Another Warehouse Lending Setback, Is California So Bad It’s Good?,

Two cannibals are eating a clown. One says to the other: “Does this taste funny to you?”

Warehouse Lending Setback
There’s nothing funny about Colonial BancGroup’s Cease and Desist order, which may impact warehouse lending (many mortgage companies rely on Colonial for a warehouse line to fund their loans) and also Taylor Bean’s partial acquisition of the company. The FDIC and the State of Alabama ordered Colonial Bank to turn around its operations and raise its capital levels by September 30th, change the way it is reserving for future loan losses, and must cease and desist from operating with “inadequate management and board of directors oversight.” It would seem that federal regulators are somewhat doubtful that the company’s $300 million equity deal with Taylor Bean & Whitaker will go through. Before the U.S. government gives them $550 million in TARP money, the bank was ordered to raise the additional capital. The bank made a deal with TBW for the money in exchange for giving the firm a 75% controlling interest in the bank and five seats on its board.

Is California So Bad It’s Good?
Are things so bad in California that they’re good? Brisk sales of foreclosures are leading optimistic analysts to forecast an end to the misery of falling home prices in California. Some analysts say the slide in home values in California has run its course thanks to buyers with government mortgages and investors snapping up foreclosed properties. (California’s median price for an existing, single-family home rose 1.4 percent in April from March to $256,700, marking two consecutive months of gains, but is still down 36.5 percent from a year earlier. April’s backlog of homes selling for $300,000 or less, where foreclosures are concentrated, now takes only 2.5 months to deplete, compared with 11.1 months a year earlier.) Others believe that the reduced backlog of foreclosures is only temporary because mortgage defaults are on the rise in upscale neighborhoods. Stay tuned!

How Are Loan Underwriters Viewing Income
How are investors’ underwriting departments handling inconsistent overtime and second job income?
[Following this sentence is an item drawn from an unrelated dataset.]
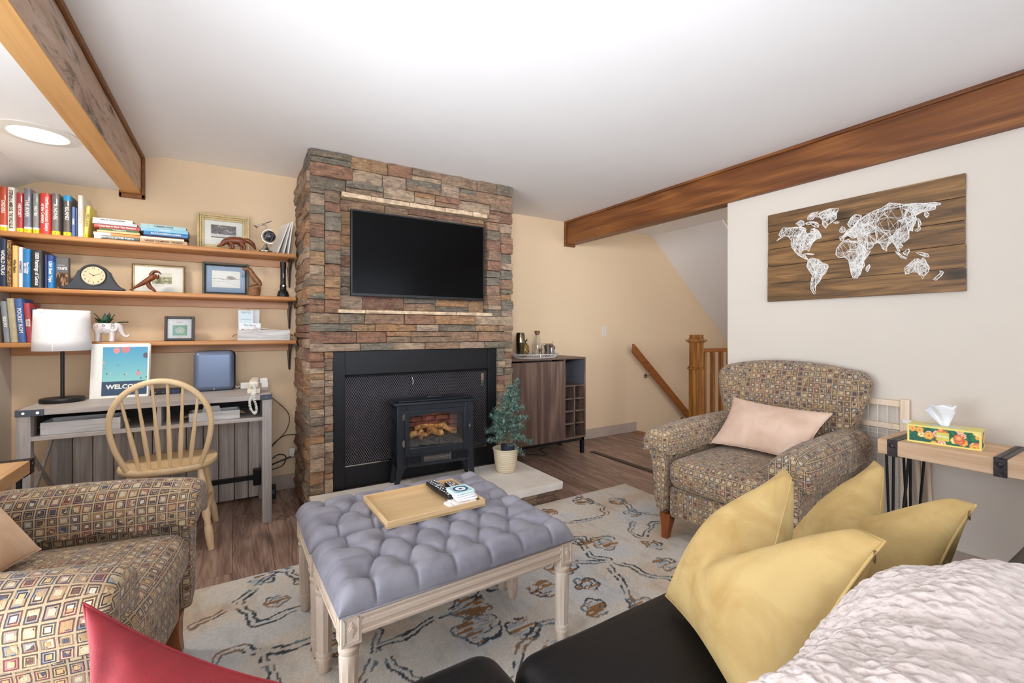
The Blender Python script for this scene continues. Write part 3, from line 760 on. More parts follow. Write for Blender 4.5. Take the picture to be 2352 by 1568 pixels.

It is a problem, especially if it is inconsistent or not available to make payments for the remainder of the ten months, the borrower is at risk for early payment default. Some investors are asking lenders to consider the consistency of income: pay stubs and W-2’s can show stability of overtime, and second job income is recommended to be verified for two years. Some ask for a history of two years or more, and if part-time or secondary income is questionable consider including debts less than 10 months in the calculation of DTI.

Market Roundup
At least interest rates improved during the day yesterday after we finished up with the last week of government Treasury auctions. In addition, Japanese Finance Minister Yosano said his government is “confident” about the outlook for US government debt – always nice to hear. So 10-yr Treasury, which is not always the greatest measure for mortgage pricing but still easy to track, broke the 4% level which caused investors to come in and buy it, pushing prices up and rates down.

Later we have the University of Michigan Confidence Survey, but the only scheduled economic news out this morning so far was the Import Price Index. U.S. import prices rose 1.3 percent in May, according to the Labor Department, mostly due to petroleum prices. This was about as expected – which is nice to see. It is also nice to see the 10-yr back down to 3,83% and mortgage security prices better by .250-.375. The market was very oversold, technically, so you’d expect to see a bounce at some point.

Daily Humor
Boudreaux & Thibodeaux are bungee-jumping one day. Boudreaux says to Thibodeaux, “You know, we could make a lot of money running our own bungee-jumping service in Mexico.”

They don’t have it there and Thibodeaux thinks this is a great idea, so they pool their money and buy everything they’ll need; a tower, an elastic cord, insurance, etc. They travel to Mexico and begin to set up on the square. As they are constructing the tower, a crowd begins to assemble. Slowly, more and more people gather to watch them at work. When they had finished, there was such a crowd they thought it would be a good idea to give a demonstration. So Boudreaux fastens him to the bungee cord and Thibodeaux jumps.
He bounces at the end of the cord, but when he comes back up Boudreaux notices that he has a few cuts and scratches. Unfortunately, Boudreaux isn’t able to catch him, and he falls again, bounces and comes back up again.
This time, he is bruised and bleeding. Again Boudreaux misses him.

Thibodeaux falls again and bounces back up.
This time he comes back pretty messed up, he’s got a couple of broken bones and is almost unconscious.

Luckily, Boudreaux finally catches him and says, “What happened? Was the cord too long?
Barely able to speak, Thibodeaux gasps, “No, the Bungee cord was fine. It was the crowd. What’s a piñata?”